Dalam mailing list Yahoo group
(yang anggotnya terdiri dari guru, dosen, dosen yang sedang menempuh S3 baik di
dalam maupun di manca negara, para produsen alat-alat laboratorium), salah satu
kelompoknya menyatakan bahwa tidak semua siswa mempelajari kimia dalam kondisi
yang baik. Dari pengalaman kelompok itu, dalam satu kelas hanya ada sekitar 20%
siswa yang memiliki dasar logika dan matematika yang memadai, sehingga setiap
kali mengajar kimia harus didahului
mengajar matematika, akibatnya target pembelajaran kimia tidak terpenuhi.

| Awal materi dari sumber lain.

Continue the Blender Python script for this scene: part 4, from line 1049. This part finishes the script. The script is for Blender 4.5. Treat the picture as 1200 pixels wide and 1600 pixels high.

Masalah seperti ini ditemukan
juga di tempat lain, yaitu siswa kemampuan matematikanya rendah
cenderung tidak tertarik untuk mempelajari kimia. Masalah lain juga
ditemui di pelosok-pelosok daerah kebanyakan siswa kurang memenuhi prasyarat
belajar kimia seperti matematika, logika dan bahasa. Memang kimia tidak melulu
matematika, tetapi juga berisi konsep lain yang tidak selalu berbau matematik.
Untuk menghadapi siswa yang berkemampuan mate¬matika rendah, maka guru akan
sulit ketika mengajarkan konsep pH, hasil kali kelarutan, kimia inti, konsep
mol, kecepatan reaksi dan yang lainnya. Sering dijumpai pula pengajaran kimia
lebih banyak muatan matematisnya, sehingga siswa yang lemah dalam matematik
menjadi semakin kurang tertarik dengan kimia.
Permasalahan : bagaiman anda sebagai
calon guru untuk mengatasi siswa yang kesulitan dalam belajar kimia? Berikan solusi
agar siswa anda menyukai pembelajaran kimia!